Jokowi: Sindikat Vaksin Palsu Harus Dihukum Berat
- ANTARA/Widodo S. Jusuf
VIVA.co.id – Presiden Joko Widodo (Jokowi) sudah menginstruksikan kepada Kapolri agar mengusut tuntas pelaku baik pembuat hingga pengedar vaksin palsu. Jokowi menganggap, kasus vaksin palsu merupakan kejahatan luar biasa layaknya narkoba. Oleh karena itu Presiden meminta pelakunya juga harus dihukum dengan seberat-beratnya.
"Saya harapkan ini nanti juga untuk hukumannya betul-betul jangan terulang lagi, berikan hukuman yang seberat-beratnya. Baik pada yang memproduksi, baik pada yang mengedarkan, memasarkan semuanya," ujar Presiden Jokowi di Istana Bogor, Jawa Barat, Selasa, 28 Juni 2016.
Diduga banyak pihak yang terlibat dari sindikat vaksin palsu yang sudah berlangsung sejak tahun 2003 tersebut. Presiden meminta agar sindikat vaksin tersebut dibongkar tuntas termasuk jika ada dugaan keterlibatan dari otoritas pemerintah terkait.
"Artinya menelusuri menangkap itu artinya itu baik oknum yang ada di pemerintahan, baik yang memproduksi, baik yang memasarkan baik yang mengedarkan, semuanya. Jangan dianggap remeh masalah ini," tegasnya.
Hingga saat ini, Badan Reserse Kriminal (Bareskrim) Polri menyatakan masih terus memburu para pelaku kejahatan pembuatan vaksin palsu di Tanah Air.
"Kami bekerja sama dengan penyidik Polda, Polres dan jajaran se-Indonesia untuk segera tangani secara cepat, agar tidak ada lagi vaksin palsu," kata Direktur Tindak Pidana Ekonomi Khusus Bareskrim Mabes Polri Brigjen Agung Setya di Jakarta Selatan.

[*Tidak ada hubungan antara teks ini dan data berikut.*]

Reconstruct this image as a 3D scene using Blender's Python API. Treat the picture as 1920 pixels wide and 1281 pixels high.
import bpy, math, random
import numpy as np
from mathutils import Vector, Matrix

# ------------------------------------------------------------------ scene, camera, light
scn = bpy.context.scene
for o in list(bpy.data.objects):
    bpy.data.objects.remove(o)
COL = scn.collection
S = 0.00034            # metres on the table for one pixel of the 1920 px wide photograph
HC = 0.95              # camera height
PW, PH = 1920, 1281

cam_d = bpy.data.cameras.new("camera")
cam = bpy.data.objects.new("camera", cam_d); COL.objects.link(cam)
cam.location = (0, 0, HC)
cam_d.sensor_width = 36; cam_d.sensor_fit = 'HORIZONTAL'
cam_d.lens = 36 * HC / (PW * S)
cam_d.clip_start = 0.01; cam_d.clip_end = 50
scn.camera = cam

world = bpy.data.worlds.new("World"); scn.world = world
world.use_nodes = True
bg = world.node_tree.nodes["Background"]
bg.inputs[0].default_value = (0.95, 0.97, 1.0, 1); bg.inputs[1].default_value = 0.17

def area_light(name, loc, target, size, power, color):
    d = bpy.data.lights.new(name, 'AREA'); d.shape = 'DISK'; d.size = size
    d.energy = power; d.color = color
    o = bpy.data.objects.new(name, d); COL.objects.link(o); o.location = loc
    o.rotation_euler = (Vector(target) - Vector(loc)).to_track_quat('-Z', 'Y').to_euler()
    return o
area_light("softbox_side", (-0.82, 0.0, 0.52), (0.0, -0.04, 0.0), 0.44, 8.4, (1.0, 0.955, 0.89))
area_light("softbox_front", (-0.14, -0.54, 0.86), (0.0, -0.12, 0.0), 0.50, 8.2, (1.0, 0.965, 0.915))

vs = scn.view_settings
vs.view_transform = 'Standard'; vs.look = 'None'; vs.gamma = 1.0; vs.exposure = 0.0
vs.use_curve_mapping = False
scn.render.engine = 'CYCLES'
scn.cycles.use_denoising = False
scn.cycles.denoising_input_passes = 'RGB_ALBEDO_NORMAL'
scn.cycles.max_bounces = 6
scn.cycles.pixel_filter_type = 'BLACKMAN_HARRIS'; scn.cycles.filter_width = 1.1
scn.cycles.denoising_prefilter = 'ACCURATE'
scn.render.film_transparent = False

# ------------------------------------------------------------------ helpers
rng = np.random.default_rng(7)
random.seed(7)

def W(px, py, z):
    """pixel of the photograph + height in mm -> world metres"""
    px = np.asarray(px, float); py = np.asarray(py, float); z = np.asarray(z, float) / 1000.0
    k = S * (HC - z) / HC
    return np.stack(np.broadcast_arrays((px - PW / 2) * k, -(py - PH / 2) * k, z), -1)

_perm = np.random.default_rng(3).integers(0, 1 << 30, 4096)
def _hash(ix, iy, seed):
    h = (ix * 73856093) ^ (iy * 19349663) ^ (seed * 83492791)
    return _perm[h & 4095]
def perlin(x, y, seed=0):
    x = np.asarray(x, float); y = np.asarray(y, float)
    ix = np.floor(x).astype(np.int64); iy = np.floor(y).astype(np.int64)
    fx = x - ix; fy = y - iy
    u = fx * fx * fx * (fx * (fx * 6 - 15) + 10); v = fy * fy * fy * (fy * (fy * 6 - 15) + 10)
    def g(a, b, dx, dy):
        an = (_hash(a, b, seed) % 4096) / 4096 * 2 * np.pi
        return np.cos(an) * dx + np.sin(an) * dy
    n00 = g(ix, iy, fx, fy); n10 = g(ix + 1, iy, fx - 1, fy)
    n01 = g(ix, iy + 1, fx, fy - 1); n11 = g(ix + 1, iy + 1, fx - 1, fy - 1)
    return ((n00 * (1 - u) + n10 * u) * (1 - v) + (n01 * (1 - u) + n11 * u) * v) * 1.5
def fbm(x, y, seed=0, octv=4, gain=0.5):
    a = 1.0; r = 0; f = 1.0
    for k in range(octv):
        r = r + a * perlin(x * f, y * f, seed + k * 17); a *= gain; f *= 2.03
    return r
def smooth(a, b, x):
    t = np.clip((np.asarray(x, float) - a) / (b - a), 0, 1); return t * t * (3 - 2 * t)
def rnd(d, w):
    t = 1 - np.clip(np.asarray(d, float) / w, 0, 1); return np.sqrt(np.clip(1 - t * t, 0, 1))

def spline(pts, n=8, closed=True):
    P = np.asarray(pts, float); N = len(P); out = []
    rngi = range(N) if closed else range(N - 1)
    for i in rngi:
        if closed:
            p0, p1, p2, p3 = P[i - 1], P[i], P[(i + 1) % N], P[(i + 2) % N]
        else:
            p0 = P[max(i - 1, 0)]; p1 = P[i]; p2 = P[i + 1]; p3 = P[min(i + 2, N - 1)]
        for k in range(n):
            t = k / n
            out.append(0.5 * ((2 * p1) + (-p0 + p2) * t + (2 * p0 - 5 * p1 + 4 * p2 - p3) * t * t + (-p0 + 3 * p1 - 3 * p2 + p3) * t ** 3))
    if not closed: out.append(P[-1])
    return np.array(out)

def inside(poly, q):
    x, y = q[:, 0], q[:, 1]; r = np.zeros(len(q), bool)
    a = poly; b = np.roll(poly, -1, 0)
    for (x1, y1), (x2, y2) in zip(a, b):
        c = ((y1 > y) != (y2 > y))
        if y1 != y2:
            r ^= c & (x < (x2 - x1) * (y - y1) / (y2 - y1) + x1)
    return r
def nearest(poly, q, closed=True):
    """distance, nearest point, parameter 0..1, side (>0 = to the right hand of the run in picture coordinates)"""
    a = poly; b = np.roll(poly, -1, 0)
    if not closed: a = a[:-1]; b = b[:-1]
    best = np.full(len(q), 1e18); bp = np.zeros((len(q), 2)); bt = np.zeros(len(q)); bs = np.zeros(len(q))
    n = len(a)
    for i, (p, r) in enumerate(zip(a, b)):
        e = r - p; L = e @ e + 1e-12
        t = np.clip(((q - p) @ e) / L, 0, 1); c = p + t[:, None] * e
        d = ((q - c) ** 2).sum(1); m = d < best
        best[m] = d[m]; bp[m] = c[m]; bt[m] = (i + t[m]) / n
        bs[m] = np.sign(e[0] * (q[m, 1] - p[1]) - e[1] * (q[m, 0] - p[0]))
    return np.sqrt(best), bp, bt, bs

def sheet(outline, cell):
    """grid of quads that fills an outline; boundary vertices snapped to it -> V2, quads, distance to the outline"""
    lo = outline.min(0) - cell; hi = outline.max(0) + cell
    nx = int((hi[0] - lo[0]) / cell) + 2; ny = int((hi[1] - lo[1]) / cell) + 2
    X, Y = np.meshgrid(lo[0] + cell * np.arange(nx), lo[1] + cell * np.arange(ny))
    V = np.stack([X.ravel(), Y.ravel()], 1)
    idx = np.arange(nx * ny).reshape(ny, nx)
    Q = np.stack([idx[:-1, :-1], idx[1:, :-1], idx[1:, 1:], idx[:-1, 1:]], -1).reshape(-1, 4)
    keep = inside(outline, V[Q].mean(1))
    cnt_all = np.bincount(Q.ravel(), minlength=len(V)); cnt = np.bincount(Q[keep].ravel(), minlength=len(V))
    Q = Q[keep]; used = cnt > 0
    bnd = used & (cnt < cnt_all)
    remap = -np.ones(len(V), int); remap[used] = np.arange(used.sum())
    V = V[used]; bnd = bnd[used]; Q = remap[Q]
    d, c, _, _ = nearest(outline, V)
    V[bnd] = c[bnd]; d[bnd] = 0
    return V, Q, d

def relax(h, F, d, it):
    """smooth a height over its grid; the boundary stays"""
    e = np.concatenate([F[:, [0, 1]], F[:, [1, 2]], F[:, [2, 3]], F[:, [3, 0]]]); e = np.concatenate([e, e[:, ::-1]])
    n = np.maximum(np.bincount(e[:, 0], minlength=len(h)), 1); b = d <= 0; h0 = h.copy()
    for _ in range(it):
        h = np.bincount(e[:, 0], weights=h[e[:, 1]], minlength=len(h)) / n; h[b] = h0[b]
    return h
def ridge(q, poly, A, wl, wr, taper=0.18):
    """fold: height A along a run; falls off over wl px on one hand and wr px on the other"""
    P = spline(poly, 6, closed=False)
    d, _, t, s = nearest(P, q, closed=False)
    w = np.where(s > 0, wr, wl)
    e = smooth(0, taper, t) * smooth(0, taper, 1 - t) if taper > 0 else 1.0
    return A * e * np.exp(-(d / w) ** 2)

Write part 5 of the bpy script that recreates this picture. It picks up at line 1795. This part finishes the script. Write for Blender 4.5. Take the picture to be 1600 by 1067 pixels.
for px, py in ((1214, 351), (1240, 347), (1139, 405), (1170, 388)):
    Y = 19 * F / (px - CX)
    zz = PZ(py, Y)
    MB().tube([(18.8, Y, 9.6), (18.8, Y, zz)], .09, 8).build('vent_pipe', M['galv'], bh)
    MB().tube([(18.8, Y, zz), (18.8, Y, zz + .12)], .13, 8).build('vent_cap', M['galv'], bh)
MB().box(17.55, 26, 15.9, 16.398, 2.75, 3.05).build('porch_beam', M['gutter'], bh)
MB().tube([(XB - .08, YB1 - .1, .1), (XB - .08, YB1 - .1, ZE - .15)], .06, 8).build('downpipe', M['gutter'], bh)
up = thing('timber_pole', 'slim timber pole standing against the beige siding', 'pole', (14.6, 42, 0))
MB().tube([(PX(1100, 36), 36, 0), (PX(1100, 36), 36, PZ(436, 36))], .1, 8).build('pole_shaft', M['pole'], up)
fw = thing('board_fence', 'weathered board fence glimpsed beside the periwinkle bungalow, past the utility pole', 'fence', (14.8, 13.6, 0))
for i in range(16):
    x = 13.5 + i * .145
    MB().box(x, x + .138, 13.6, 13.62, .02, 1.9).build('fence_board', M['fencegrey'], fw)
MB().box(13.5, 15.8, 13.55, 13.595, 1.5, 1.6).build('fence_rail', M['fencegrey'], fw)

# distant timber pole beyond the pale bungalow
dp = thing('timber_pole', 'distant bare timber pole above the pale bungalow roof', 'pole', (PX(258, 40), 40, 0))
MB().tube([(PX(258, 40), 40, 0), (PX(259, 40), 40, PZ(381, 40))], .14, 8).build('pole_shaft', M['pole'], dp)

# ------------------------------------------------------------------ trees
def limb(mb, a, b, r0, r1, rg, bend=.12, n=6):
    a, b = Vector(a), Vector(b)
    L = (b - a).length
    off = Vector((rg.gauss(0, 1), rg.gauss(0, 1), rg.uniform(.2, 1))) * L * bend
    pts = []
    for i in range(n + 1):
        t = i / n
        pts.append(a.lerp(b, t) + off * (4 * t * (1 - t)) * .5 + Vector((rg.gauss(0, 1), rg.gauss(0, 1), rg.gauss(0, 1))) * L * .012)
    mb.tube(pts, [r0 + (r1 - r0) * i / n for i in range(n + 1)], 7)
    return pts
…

Agung memastikan, proses penyidikan kasus tindak pidana kejahatan vaksin palsu ini harus sampai kepada Kejaksaan hingga ke meja persidangan. Proses penyidikan kasus pembuatan vaksin palsu tersebut kata dia bukan didasarkan dari laporan masyarakat namun didasarkan penelusuran penyidik Kepolisian sendiri.
"Kami temukan ada ranah pidana, kami naikkan ke penyidikan. Kami temukan toko obat yang menjual vaksin yang kami pastikan palsu," katanya.
Sejauh ini polisi sudah menetapkan 16 tersangka kasus pembuatan vaksin palsu di wilayah Jakarta, Bekasi, Jawa Barat dan Tangerang, Banten. Ditengarai komplotan terbagi dalam empat jaringan.
Para tersangka akan dijerat dengan Pasal 197 Undang-undang Nomor 36 Tahun 2009 tentang Kesehatan dengan ancaman hukuman maksimal 15 tahun penjara dan denda Rp1,5 miliar.